All Justices concur.

NOTES

[1] American Association of Petroleum Landmen.

[2] Subsequently amended: 1983 Okla. Sess. Laws, ch. 57, § 1, 1985 Okla. Sess. Laws, ch. 136, § 2.

[3] Amended 1985 Okla. Sess. Laws, ch. 292, sec. 2, operative October 1, 1985.

[4] deed, mortgage or other instrument affecting the real estate shall be ... recorded unless executed and acknowledged ... and the recording of any ... instrument not so executed and acknowledged shall not be effective for any purpose." 16 O.S. 1981 § 26 (Emphasis supplied).

[5] [N]o ... contract ... or other instrument relating to real estate ..., shall be valid against third persons unless acknowledged and recorded as herein provided." 16 O.S. 1981 § 15 (Emphasis supplied).

[6] 16 O.S. 1981 § 93. Manner of execution by corporation.

Every deed, or other instrument affecting real estate made by a corporation must have the name of such corporation subscribed thereto either by an attorney-in-fact or by the president or a vice-president of such corporation, and when made by a public corporation the name of such corporation must be subscribed by the chief officer thereof. (emphasis added)

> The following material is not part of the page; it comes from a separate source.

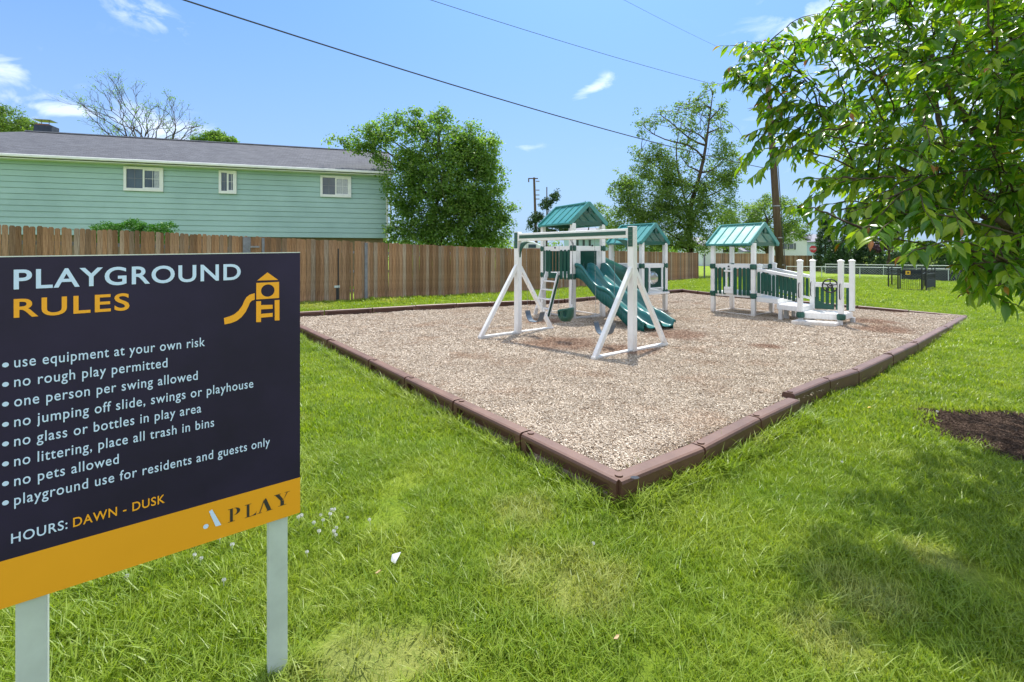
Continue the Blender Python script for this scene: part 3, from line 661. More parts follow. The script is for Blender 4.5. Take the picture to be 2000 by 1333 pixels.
for (px, py, sz, mt_, lab) in ((738, 1120, .030, 'leaf_dry', 'small tan fallen leaf left of and below the paper scrap'), (1205, 1248, .032, 'leaf_dry', 'small tan fallen leaf low in the middle of the foreground grass'), (1698, 797, .045, 'leaf_yellow', 'small yellow fallen leaf on the grass right of the raised border joint')):
    p = G(px, py, .045); mb = MB()
    mb.face([p+Vector((-sz*.5, 0, 0)), p+Vector((0, -sz*.28, .006)), p+Vector((sz*.5, .01, .012)), p+Vector((0, .004, -.004))]); mb.face([p+Vector((-sz*.5, 0, 0)), p+Vector((0, .004, -.004)), p+Vector((sz*.5, .01, .012)), p+Vector((0, sz*.3, .010))])
    o = mb.build('fallen_leaf', M[mt_]); tag(o, lab, 'leaf')
# ------------------------------------------------------------------ cedar fence
fence = thing('wooden_fence', 'long weathered brown wooden picket fence behind the playground', 'fence', tuple(FA))
def picket_mesh(w, h, th=.019):
    mb = MB(); c = .030
    pr = [(-w/2, 0), (w/2, 0), (w/2, h-c), (w/2-c, h), (-w/2+c, h), (-w/2, h-c)]
    n = len(pr); mb.v = [(x, -th/2, z) for x, z in pr]+[(x, th/2, z) for x, z in pr]
    mb.f = [tuple(range(n)), tuple(range(2*n-1, n-1, -1))]+[(i, (i+1) % n, n+(i+1) % n, n+i)[::-1] for i in range(n)]
    me = bpy.data.meshes.new('picket'); me.from_pydata(mb.v, [], mb.f); me.materials.append(M['cedar']); me.update(); return me
pk = [picket_mesh(.1445, 2.0), picket_mesh(.1435, 2.0), picket_mesh(.142, 1.985)]
t = -10.1; T_END = 29.6; STEP = .1475; k = 0; rzf = math.atan2(FD.y, FD.x)
tl = []
while t < T_END:
    tl.append(t); t += .104 if t < -.95 else STEP
n_p = len(tl)
gap = {round((t_g+8.2)/STEP) for t_g in ()}
for i in range(n_p):
    tt = tl[i]; p = FA+FD*tt
    o = bpy.data.objects.new('picket', random.choice(pk)); SC.collection.objects.link(o); o.parent = fence
    if tt < -.95: o.scale = (.68, 1, 1)
    zb = fbase(tt)+.02+random.uniform(-.012, .012)
    if 1.60 < tt < 1.76: o.scale = (.55, 1, .98)       # the narrow board beside the gap
    o.location = Vector((p.x, p.y, zb))+FN*random.uniform(-.004, .004)-org(fence); o.rotation_euler = (random.gauss(0, .003), random.gauss(0, .006), rzf+random.gauss(0, .012))
for hz in (.35, 1.0, 1.65):
    mb = MB()
    ts = [-10.1]+[x*2.4-8 for x in range(17)]
    for a, b in zip(ts, ts[1:]):
        if a > T_END: break
        b = min(b, T_END); pa, pb = FA+FD*a-FN*.035, FA+FD*b-FN*.035; mb.beam((pa.x, pa.y, fbase(a)+hz), (pb.x, pb.y, fbase(b)+hz), .04, .085)
    mb.build('rail', M['greypost'], fence)
def t_at(px):   # distance along the fence seen at this column
    q = (px-1000)/F; return (q*FA.y-FA.x)/(FD.x-FD.y*q)
for x in range(17):
    a = x*2.4-8+.6; pa = FA+FD*a-FN*.11; mb = MB(); mb.beam((pa.x, pa.y, -.3), (pa.x, pa.y, fbase(a)+1.9), .09, .09); mb.build('post', M['greypost'], fence)
for px, w in ((481, .20), (513, .07), (714, .10)):
    a = t_at(px); pa = FA+FD*a+FN*.035; mb = MB(); mb.beam((pa.x, pa.y, -.1), (pa.x, pa.y, fbase(a)+1.99), w, .04, up=FN); mb.build('gate_post', M['greypost'], fence, label='grey metal post of the fence gate')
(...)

[7] Forest Oil Corporation attempted to perfect its lien by recording what is substantially a statutory mechanic's and materialman's lien statement in Roger Mills County, Oklahoma pursuant to 42 O.S. 1981 §§ 144, 146 for $658,619.88 for "performing labor or services, furnishing materials, machinery, and oil supplies used in the digging, drilling, completing, and operating of various oil and gas wells, and for furnishing oil and gas well supplies; and performing labor in constructing or putting together any of the machinery used in drilling, operating, completing, or repairing the said oil and gas wells; and for performing labor upon oil well supplies, tools and other articles used in digging, drilling, torpedoing, completing operating, or repairing said oil and gas wells... ." Such "labor and services" and "materials" fall within the purview of Title 42.